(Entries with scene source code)
□ □ □ □
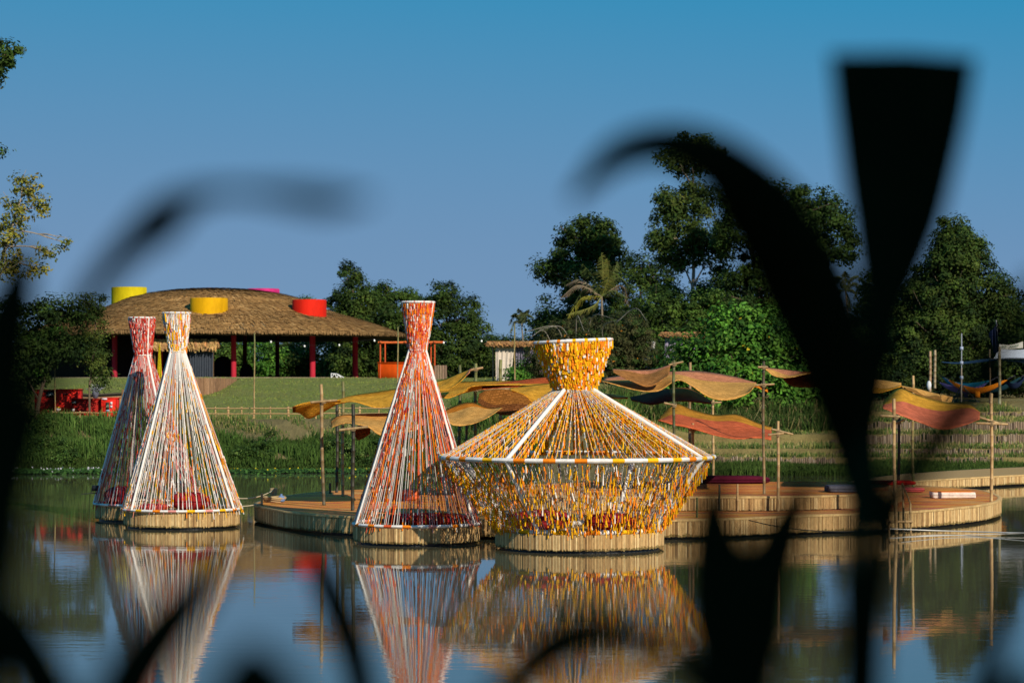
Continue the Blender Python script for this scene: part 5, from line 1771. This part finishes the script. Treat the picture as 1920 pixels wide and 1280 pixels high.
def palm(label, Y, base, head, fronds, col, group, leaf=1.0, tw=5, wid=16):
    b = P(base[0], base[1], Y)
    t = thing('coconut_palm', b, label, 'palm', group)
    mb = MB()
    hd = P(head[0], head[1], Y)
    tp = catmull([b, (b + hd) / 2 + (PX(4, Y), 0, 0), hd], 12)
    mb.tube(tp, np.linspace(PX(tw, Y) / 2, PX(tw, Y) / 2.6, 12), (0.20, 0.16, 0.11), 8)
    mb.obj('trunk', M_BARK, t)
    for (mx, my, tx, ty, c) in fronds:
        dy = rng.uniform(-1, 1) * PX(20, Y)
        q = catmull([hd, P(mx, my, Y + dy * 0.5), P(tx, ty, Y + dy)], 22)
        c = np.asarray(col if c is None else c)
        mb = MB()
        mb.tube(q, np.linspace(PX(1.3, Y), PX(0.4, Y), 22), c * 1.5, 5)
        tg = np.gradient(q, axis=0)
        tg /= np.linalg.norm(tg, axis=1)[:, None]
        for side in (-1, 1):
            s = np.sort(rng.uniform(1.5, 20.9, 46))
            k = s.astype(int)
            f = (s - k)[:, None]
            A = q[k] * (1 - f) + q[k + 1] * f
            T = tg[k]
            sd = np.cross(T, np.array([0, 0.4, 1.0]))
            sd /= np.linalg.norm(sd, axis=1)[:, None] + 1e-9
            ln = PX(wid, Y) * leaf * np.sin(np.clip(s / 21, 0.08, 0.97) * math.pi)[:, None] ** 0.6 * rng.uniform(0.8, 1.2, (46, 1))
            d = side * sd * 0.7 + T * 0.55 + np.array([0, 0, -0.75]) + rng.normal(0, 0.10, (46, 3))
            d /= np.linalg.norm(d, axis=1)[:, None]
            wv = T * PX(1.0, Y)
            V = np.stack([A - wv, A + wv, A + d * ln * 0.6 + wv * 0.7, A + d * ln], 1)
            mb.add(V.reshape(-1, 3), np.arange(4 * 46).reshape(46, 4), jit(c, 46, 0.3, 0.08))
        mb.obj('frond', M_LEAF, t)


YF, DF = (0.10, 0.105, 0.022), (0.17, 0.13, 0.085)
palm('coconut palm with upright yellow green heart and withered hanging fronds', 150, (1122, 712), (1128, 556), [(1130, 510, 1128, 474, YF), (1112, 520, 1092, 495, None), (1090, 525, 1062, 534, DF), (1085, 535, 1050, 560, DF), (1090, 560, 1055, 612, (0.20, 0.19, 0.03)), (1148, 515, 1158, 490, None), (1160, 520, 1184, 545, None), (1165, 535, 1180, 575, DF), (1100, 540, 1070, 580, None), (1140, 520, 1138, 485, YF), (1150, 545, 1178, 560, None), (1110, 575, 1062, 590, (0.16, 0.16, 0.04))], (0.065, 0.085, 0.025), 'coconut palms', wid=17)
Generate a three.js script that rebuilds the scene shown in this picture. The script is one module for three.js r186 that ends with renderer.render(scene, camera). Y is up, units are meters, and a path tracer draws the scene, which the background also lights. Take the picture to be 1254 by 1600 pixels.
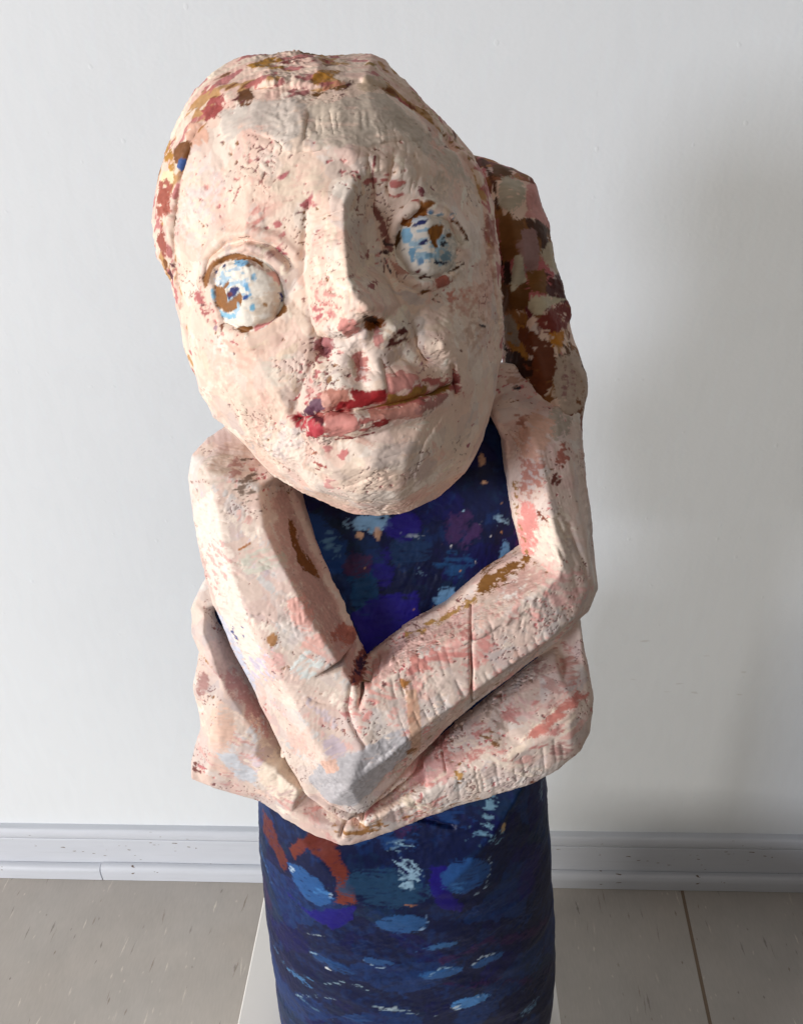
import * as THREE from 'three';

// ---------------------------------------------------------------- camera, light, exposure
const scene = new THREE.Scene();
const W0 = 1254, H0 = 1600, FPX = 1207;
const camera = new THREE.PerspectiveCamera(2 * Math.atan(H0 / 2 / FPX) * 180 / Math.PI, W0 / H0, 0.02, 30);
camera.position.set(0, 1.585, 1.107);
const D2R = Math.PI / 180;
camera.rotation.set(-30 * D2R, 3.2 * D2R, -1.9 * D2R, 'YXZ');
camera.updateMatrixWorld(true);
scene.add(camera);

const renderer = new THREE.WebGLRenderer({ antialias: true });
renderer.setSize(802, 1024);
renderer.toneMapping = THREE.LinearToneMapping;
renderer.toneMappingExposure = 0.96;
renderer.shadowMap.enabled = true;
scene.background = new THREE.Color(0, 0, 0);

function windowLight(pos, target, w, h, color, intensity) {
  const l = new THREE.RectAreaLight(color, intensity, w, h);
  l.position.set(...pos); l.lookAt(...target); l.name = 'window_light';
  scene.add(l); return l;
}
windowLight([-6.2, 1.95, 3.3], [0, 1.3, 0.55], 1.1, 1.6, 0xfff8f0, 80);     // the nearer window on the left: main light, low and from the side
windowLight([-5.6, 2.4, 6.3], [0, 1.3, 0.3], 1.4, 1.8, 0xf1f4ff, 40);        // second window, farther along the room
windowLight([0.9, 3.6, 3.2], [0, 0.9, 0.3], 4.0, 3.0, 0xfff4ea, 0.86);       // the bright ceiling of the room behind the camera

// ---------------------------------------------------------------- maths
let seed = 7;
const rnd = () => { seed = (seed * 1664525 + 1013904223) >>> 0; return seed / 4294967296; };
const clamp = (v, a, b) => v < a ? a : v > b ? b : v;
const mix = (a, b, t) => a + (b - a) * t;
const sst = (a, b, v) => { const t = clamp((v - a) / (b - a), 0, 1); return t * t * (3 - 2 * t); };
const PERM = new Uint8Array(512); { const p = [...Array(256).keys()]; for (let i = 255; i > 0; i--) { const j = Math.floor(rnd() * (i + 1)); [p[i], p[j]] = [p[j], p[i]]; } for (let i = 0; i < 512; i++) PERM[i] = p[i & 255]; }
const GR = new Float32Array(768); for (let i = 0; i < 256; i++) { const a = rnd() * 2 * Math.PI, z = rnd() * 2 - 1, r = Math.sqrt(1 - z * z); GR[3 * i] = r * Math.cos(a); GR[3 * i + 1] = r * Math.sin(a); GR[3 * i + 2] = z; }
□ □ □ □
Reproduce each record from above exactly; pictures do not belong in the copy.

# RESPONSE BELOW:
Continue the Blender Python script for this scene: part 5, from line 1771. This part finishes the script. Treat the picture as 1920 pixels wide and 1280 pixels high.
def palm(label, Y, base, head, fronds, col, group, leaf=1.0, tw=5, wid=16):
    b = P(base[0], base[1], Y)
    t = thing('coconut_palm', b, label, 'palm', group)
    mb = MB()
    hd = P(head[0], head[1], Y)
    tp = catmull([b, (b + hd) / 2 + (PX(4, Y), 0, 0), hd], 12)
    mb.tube(tp, np.linspace(PX(tw, Y) / 2, PX(tw, Y) / 2.6, 12), (0.20, 0.16, 0.11), 8)
    mb.obj('trunk', M_BARK, t)
    for (mx, my, tx, ty, c) in fronds:
        dy = rng.uniform(-1, 1) * PX(20, Y)
        q = catmull([hd, P(mx, my, Y + dy * 0.5), P(tx, ty, Y + dy)], 22)
        c = np.asarray(col if c is None else c)
        mb = MB()
        mb.tube(q, np.linspace(PX(1.3, Y), PX(0.4, Y), 22), c * 1.5, 5)
        tg = np.gradient(q, axis=0)
        tg /= np.linalg.norm(tg, axis=1)[:, None]
        for side in (-1, 1):
            s = np.sort(rng.uniform(1.5, 20.9, 46))
            k = s.astype(int)
            f = (s - k)[:, None]
            A = q[k] * (1 - f) + q[k + 1] * f
            T = tg[k]
            sd = np.cross(T, np.array([0, 0.4, 1.0]))
            sd /= np.linalg.norm(sd, axis=1)[:, None] + 1e-9
            ln = PX(wid, Y) * leaf * np.sin(np.clip(s / 21, 0.08, 0.97) * math.pi)[:, None] ** 0.6 * rng.uniform(0.8, 1.2, (46, 1))
            d = side * sd * 0.7 + T * 0.55 + np.array([0, 0, -0.75]) + rng.normal(0, 0.10, (46, 3))
            d /= np.linalg.norm(d, axis=1)[:, None]
            wv = T * PX(1.0, Y)
            V = np.stack([A - wv, A + wv, A + d * ln * 0.6 + wv * 0.7, A + d * ln], 1)
            mb.add(V.reshape(-1, 3), np.arange(4 * 46).reshape(46, 4), jit(c, 46, 0.3, 0.08))
        mb.obj('frond', M_LEAF, t)


YF, DF = (0.10, 0.105, 0.022), (0.17, 0.13, 0.085)
palm('coconut palm with upright yellow green heart and withered hanging fronds', 150, (1122, 712), (1128, 556), [(1130, 510, 1128, 474, YF), (1112, 520, 1092, 495, None), (1090, 525, 1062, 534, DF), (1085, 535, 1050, 560, DF), (1090, 560, 1055, 612, (0.20, 0.19, 0.03)), (1148, 515, 1158, 490, None), (1160, 520, 1184, 545, None), (1165, 535, 1180, 575, DF), (1100, 540, 1070, 580, None), (1140, 520, 1138, 485, YF), (1150, 545, 1178, 560, None), (1110, 575, 1062, 590, (0.16, 0.16, 0.04))], (0.065, 0.085, 0.025), 'coconut palms', wid=17)
Generate a three.js script that rebuilds the scene shown in this picture. The script is one module for three.js r186 that ends with renderer.render(scene, camera). Y is up, units are meters, and a path tracer draws the scene, which the background also lights. Take the picture to be 1254 by 1600 pixels.
import * as THREE from 'three';

// ---------------------------------------------------------------- camera, light, exposure
const scene = new THREE.Scene();
const W0 = 1254, H0 = 1600, FPX = 1207;
const camera = new THREE.PerspectiveCamera(2 * Math.atan(H0 / 2 / FPX) * 180 / Math.PI, W0 / H0, 0.02, 30);
camera.position.set(0, 1.585, 1.107);
const D2R = Math.PI / 180;
camera.rotation.set(-30 * D2R, 3.2 * D2R, -1.9 * D2R, 'YXZ');
camera.updateMatrixWorld(true);
scene.add(camera);

const renderer = new THREE.WebGLRenderer({ antialias: true });
renderer.setSize(802, 1024);
renderer.toneMapping = THREE.LinearToneMapping;
renderer.toneMappingExposure = 0.96;
renderer.shadowMap.enabled = true;
scene.background = new THREE.Color(0, 0, 0);

function windowLight(pos, target, w, h, color, intensity) {
  const l = new THREE.RectAreaLight(color, intensity, w, h);
  l.position.set(...pos); l.lookAt(...target); l.name = 'window_light';
  scene.add(l); return l;
}
windowLight([-6.2, 1.95, 3.3], [0, 1.3, 0.55], 1.1, 1.6, 0xfff8f0, 80);     // the nearer window on the left: main light, low and from the side
windowLight([-5.6, 2.4, 6.3], [0, 1.3, 0.3], 1.4, 1.8, 0xf1f4ff, 40);        // second window, farther along the room
windowLight([0.9, 3.6, 3.2], [0, 0.9, 0.3], 4.0, 3.0, 0xfff4ea, 0.86);       // the bright ceiling of the room behind the camera

// ---------------------------------------------------------------- maths
let seed = 7;
const rnd = () => { seed = (seed * 1664525 + 1013904223) >>> 0; return seed / 4294967296; };
const clamp = (v, a, b) => v < a ? a : v > b ? b : v;
const mix = (a, b, t) => a + (b - a) * t;
const sst = (a, b, v) => { const t = clamp((v - a) / (b - a), 0, 1); return t * t * (3 - 2 * t); };
const PERM = new Uint8Array(512); { const p = [...Array(256).keys()]; for (let i = 255; i > 0; i--) { const j = Math.floor(rnd() * (i + 1)); [p[i], p[j]] = [p[j], p[i]]; } for (let i = 0; i < 512; i++) PERM[i] = p[i & 255]; }
const GR = new Float32Array(768); for (let i = 0; i < 256; i++) { const a = rnd() * 2 * Math.PI, z = rnd() * 2 - 1, r = Math.sqrt(1 - z * z); GR[3 * i] = r * Math.cos(a); GR[3 * i + 1] = r * Math.sin(a); GR[3 * i + 2] = z; }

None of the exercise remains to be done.